Schur's lemma is a result in Riemannian geometry that says, heuristically, whenever certain curvatures are pointwise constant then they are forced to be globally constant. It is essentially a degree of freedom counting argument.

Statement of the Lemma

Suppose (M^n,g)^{}_{} is a Riemannian manifold and n \geq 3. Then if

\mathrm{sect}^{}_{}(\Pi_p) = f(p) for all two-dimensional subspaces \Pi_p \subset T_p M and all p \in M,
then f is constant, and the manifold has constant sectional curvature (also known as a space form when M is complete); alternatively
 \mathrm{Ric}^{}_{}(X_p) = f(p) X_p for all  X_p \in T_p M and all p \in M,
then f is constant, and the manifold is Einstein.

The requirement that n \geq 3 cannot be lifted. This result is far from true on two-dimensional surfaces.

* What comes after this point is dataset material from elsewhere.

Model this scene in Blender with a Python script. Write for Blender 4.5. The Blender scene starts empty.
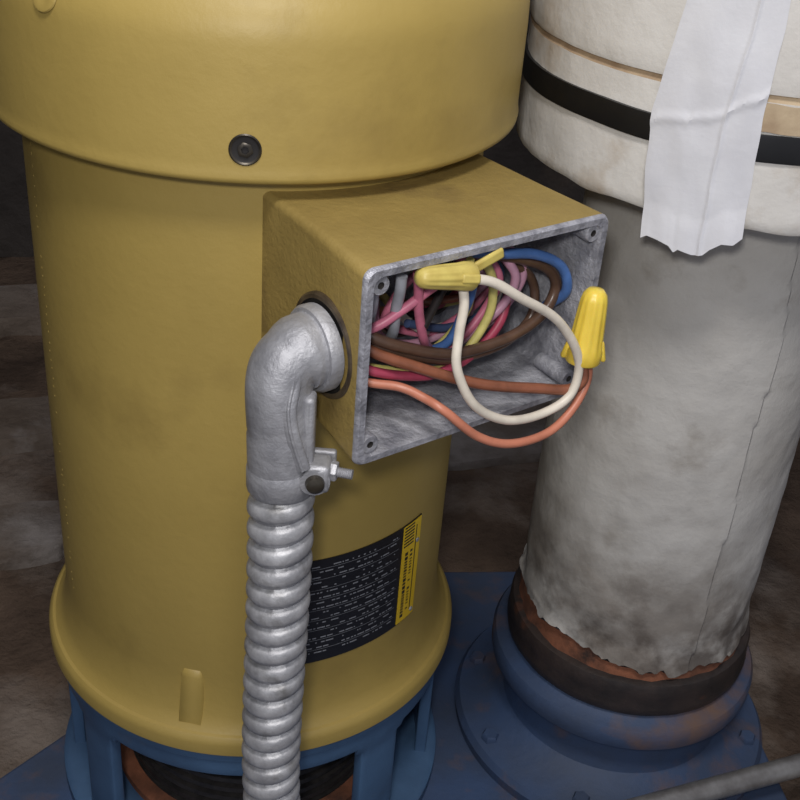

In two dimensions sectional curvature is always pointwise constant since there is only one two-dimensional subspace \Pi_p \subset T_p M, namely T_p M. Furthermore, in two dimensions the Ricci curvature endomorphism is always a multiple of the identity (scaled by Gauss curvature). On the other hand, certainly not all two-dimensional surfaces have constant sectional (or Ricci) curvature.